Doll though maintains a year-end target of 1050, even as the S&P moves closer to that level. He said he does not expect to change it.

"I don't think this is going to be straight up...Maybe we get a pullback and come back down. Maybe we get higher than that. If the number is wrong, it's higher rather than lower, but I'm very content with that target," said Doll.

Econorama

Friday's jobs data is the big number for the week. It should show the unemployment rate creeping closer to 10 percent but a slowdown in the rate of job losses.

Moody's Economy.com chief economist Mark Zandi expects non farm payrolls to decline by 305,000 and an unemployment rate of 9.6 percent. He said the news on inventory reductions in second quarter GDP and the success of the "cash for clunkers" program could help stem manufacturing job losses in future months.

"I haven't changed my job outlook, but I feel more comfortable that it will come to pass. I expect the job losses to abate over the next six to nine months, and then come to an end by next spring," he said.

Economists are ratcheting up their forecasts after second quarter GDP came in at -1 percent, better than the -1.5 percent expected. J.P. Morgan's Bruce Kasman, for instance, raised his expectation for third quarter growth to 3 percent from 2.5 percent. His reasoning for the change was larger inventory drawdowns than expected and stronger final sales. His 2010 forecast is for 4 percent growth.

Zandi raised his view for the fourth quarter to up 2 percent from 1 percent, but left third quarter at 1.5 percent. "I'm a little bit more encouraged post the (GDP) number than pre the number, but I think the recession is deeper than we thought. It is now the most severe recession since World War II," said Zandi.

"The encouraging thing is the decline last quarter and the quarter before was related to businesses just slashing inventory. They cleared the decks, got rid of unwanted stuff on shelves and warehouses...they probably cut too deeply," said Zandi.

The auto industry will contribute to third and fourth quarter growth. Zandi said for every billion spent, the cash for clunkers program generates sales of 250,000. Congress is discussing expanding the $1 billion program by another $2 billion.
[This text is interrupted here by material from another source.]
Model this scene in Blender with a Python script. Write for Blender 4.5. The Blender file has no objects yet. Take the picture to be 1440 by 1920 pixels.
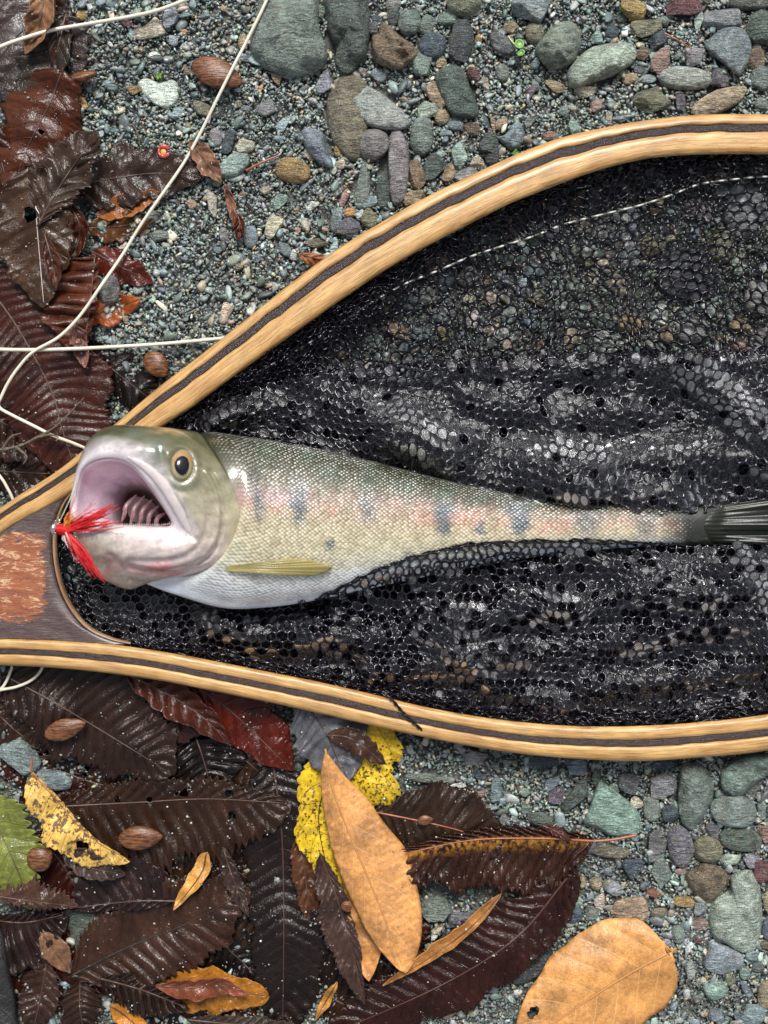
import bpy, math, random
import numpy as np
from mathutils import Vector, noise
from mathutils.bvhtree import BVHTree

# ------------------------------------------------------------------ scale
# lengths below are in units of 0.2 mm; D is the camera's height over the shore
S = 0.0002
D = 2200.0
rng = np.random.default_rng(7)
random.seed(7)
scene = bpy.context.scene
COL = scene.collection

# ------------------------------------------------------------------ camera, sky, sun
cam_d = bpy.data.cameras.new('camera')
cam = bpy.data.objects.new('camera', cam_d)
COL.objects.link(cam)
cam.location = (0, 0, D * S)
cam_d.sensor_fit = 'VERTICAL'
cam_d.sensor_height = 36
cam_d.lens = 18 * D / 960
cam_d.clip_start = 0.01
cam_d.clip_end = 200
cam_d.dof.use_dof = True
cam_d.dof.focus_distance = (D - 60) * S
cam_d.dof.aperture_fstop = 6.5
scene.camera = cam

SUN_EL, SUN_AZ = 54.0, 5.0       # sun stands beyond the top edge of the photograph
world = bpy.data.worlds.new('World')
scene.world = world
world.use_nodes = True
wn, wl = world.node_tree.nodes, world.node_tree.links
wn.clear()
sky = wn.new('ShaderNodeTexSky')
sky.sky_type = 'NISHITA'
sky.sun_disc = False
sky.sun_elevation = math.radians(SUN_EL)
sky.sun_rotation = math.radians(SUN_AZ)
sky.air_density = 1.0
sky.dust_density = 3.0
hs = wn.new('ShaderNodeHueSaturation')
hs.inputs['Saturation'].default_value = 0.42
bgn = wn.new('ShaderNodeBackground')
bgn.inputs['Strength'].default_value = 0.072
wo = wn.new('ShaderNodeOutputWorld')
wl.new(sky.outputs[0], hs.inputs['Color'])
wl.new(hs.outputs[0], bgn.inputs[0])
wl.new(bgn.outputs[0], wo.inputs[0])

sun_d = bpy.data.lights.new('sun', 'SUN')
sun_d.energy = 1.75
sun_d.angle = math.radians(19)
sun_d.color = (1.0, 0.98, 0.95)
sun = bpy.data.objects.new('sun', sun_d)
COL.objects.link(sun)
el, az = math.radians(SUN_EL), math.radians(SUN_AZ)
sdir = Vector((math.sin(az) * math.cos(el), math.cos(az) * math.cos(el), math.sin(el)))
sun.rotation_euler = sdir.to_track_quat('Z', 'Y').to_euler()

scene.view_settings.view_transform = 'Standard'
scene.view_settings.look = 'None'
scene.view_settings.gamma = 1.0
scene.view_settings.exposure = 1.05
scene.view_settings.use_curve_mapping = False
scene.render.engine = 'CYCLES'
scene.cycles.max_bounces = 6
scene.cycles.transparent_max_bounces = 24
scene.cycles.caustics_reflective = False
scene.cycles.caustics_refractive = False


# ------------------------------------------------------------------ helpers
def P(x, y, z=0.0):
    k = (D - z) / D
    return Vector(((x - 720) * k * S, (960 - y) * k * S, z * S))


def PA(a):
    a = np.asarray(a, float)
    k = (D - a[:, 2]) / D
    return np.stack([(a[:, 0] - 720) * k * S, (960 - a[:, 1]) * k * S, a[:, 2] * S], 1)


def tag(o, label=None, cat=None, group=None, kind=None):
    if label: o['label'] = label
    if cat: o['category'] = cat
    if group: o['group'] = group
    if kind: o['kind'] = kind
    return o


def mesh_np(name, V, F, mat=None, smooth=True, uv=None, col=None):
    """V (n,3) world or local; F list or array of tris/quads"""
    me = bpy.data.meshes.new(name)
    V = np.asarray(V, np.float32)
    if isinstance(F, np.ndarray):
        nf, k = F.shape
        me.vertices.add(len(V)); me.vertices.foreach_set('co', V.ravel())
        me.loops.add(nf * k); me.loops.foreach_set('vertex_index', F.astype(np.int32).ravel())
        me.polygons.add(nf)
        me.polygons.foreach_set('loop_start', np.arange(0, nf * k, k, dtype=np.int32))
        me.update(calc_edges=True)
    else:
        me.from_pydata([tuple(v) for v in V], [], F)
        me.update()
    if smooth:
        me.polygons.foreach_set('use_smooth', np.ones(len(me.polygons), bool))
    li = np.zeros(len(me.loops), np.int32)
    me.loops.foreach_get('vertex_index', li)
    if uv is not None:
        l = me.uv_layers.new(name='UVMap')
        l.data.foreach_set('uv', np.asarray(uv, np.float32)[li].ravel())
    if col is not None:
        c = np.asarray(col, np.float32)
        if c.shape[1] == 3:
            c = np.concatenate([c, np.ones((len(c), 1), np.float32)], 1)
        at = me.color_attributes.new('Col', 'FLOAT_COLOR', 'POINT')
        at.data.foreach_set('color', c.ravel())
    if mat: me.materials.append(mat)
    me.validate()
    return me


def put(name, V, F, mat, parent=None, origin=None, smooth=True, uv=None, col=None):
    V = np.asarray(V, float)
    if parent is not None:
        o_w = np.array(parent.location)
        if parent.parent is not None:
            o_w = o_w + np.array(parent.parent.location)
        c = V.mean(0) if origin is None else np.array(origin)
        V = V - c
        o = bpy.data.objects.new(name, mesh_np(name, V, F, mat, smooth, uv, col))
        o.location = c - o_w
        COL.objects.link(o)
        o.parent = parent
        return o
    if origin is None:
        c = V.mean(0); c[2] = V[:, 2].min()
    else:
        c = np.array(origin)
    o = bpy.data.objects.new(name, mesh_np(name, V - c, F, mat, smooth, uv, col))
    o.location = c
    COL.objects.link(o)
    return o


def empty(name, loc):
    o = bpy.data.objects.new(name, None)
    o.empty_display_size = 0.01
    o.location = loc
    COL.objects.link(o)
    return o


def crom(pts, n, closed=False):
    """Catmull-Rom through pts, n samples in all (centripetal enough for us), by arc length"""
    p = np.asarray(pts, float)
    if len(p) == 2:
        t = np.linspace(0, 1, n)[:, None]
        return p[0] * (1 - t) + p[1] * t
    if closed:
        q = np.concatenate([p[-1:], p, p[:2]])
    else:
        q = np.concatenate([2 * p[:1] - p[1:2], p, 2 * p[-1:] - p[-2:-1]])
    m = len(q) - 3
    out = []
    t = np.linspace(0, 1, 16, endpoint=False)[:, None]
    for i in range(m):
        a, b, c, d = q[i], q[i + 1], q[i + 2], q[i + 3]
        out.append(0.5 * ((2 * b) + (c - a) * t + (2 * a - 5 * b + 4 * c - d) * t ** 2 + (3 * b - a - 3 * c + d) * t ** 3))
    out = np.concatenate(out + [q[-2:-1]])
    L = np.concatenate([[0], np.cumsum(np.linalg.norm(np.diff(out, axis=0), axis=1))])
    s = np.linspace(0, L[-1], n, endpoint=not closed)
    return np.stack([np.interp(s, L, out[:, k]) for k in range(out.shape[1])], 1)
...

"Auto sales could be up to 11 million units annualized," said Zandi. Car manufacturers report sales Monday, and Ford has already signaled that it was showing a pickup even before the clunker program started last week.

Other data expected in the coming week includes construction spending and ISM Monday, which economists will watch for signs of pickup in manufacturing activity. Personal income for June is reported Tuesday, as are pending home sales. Pending home sales are expected to be up a half percent in June.

A series of better than expected housing data in the past week encouraged some economists to believe the housing market is bottoming. Zandi, however, said he does not believe that is entirely the case. He said there is a bottoming in sales and construction but not for prices, which he expects to continue to fall.

"I don't think we're at a bottom. I think we have more price declines to go. It will intensify this winter when non distress sales decline and foreclosures pick up," he said. Zandi said the first time home buyer incentive in the federal stimulus package is helping housing, just as "clunkers" is helping the auto industry.

"The idea behind stimulus is you try to provide a jump start to the economy to short circuit the negative, self reinforcing cycle of recession and turn it into a self reinforcing positive cycle. That may not happen if we continue to lose jobs...If I'm wrong and businesses continue to lay off workers, it could hurt the economy. That's why a lot of very good economists think this could be a W shape," recovery, Zandi said, adding he sees it as a U shaped.

Other data includes ISM non-manufacturing survey, factory orders and ADP's employment report Wednesday. Weekly jobless claims are Thursday, and in addition to the employment report, consumer credit is released Friday.

On Thursday, both the Bank of England and European Central Bank hold rate meetings.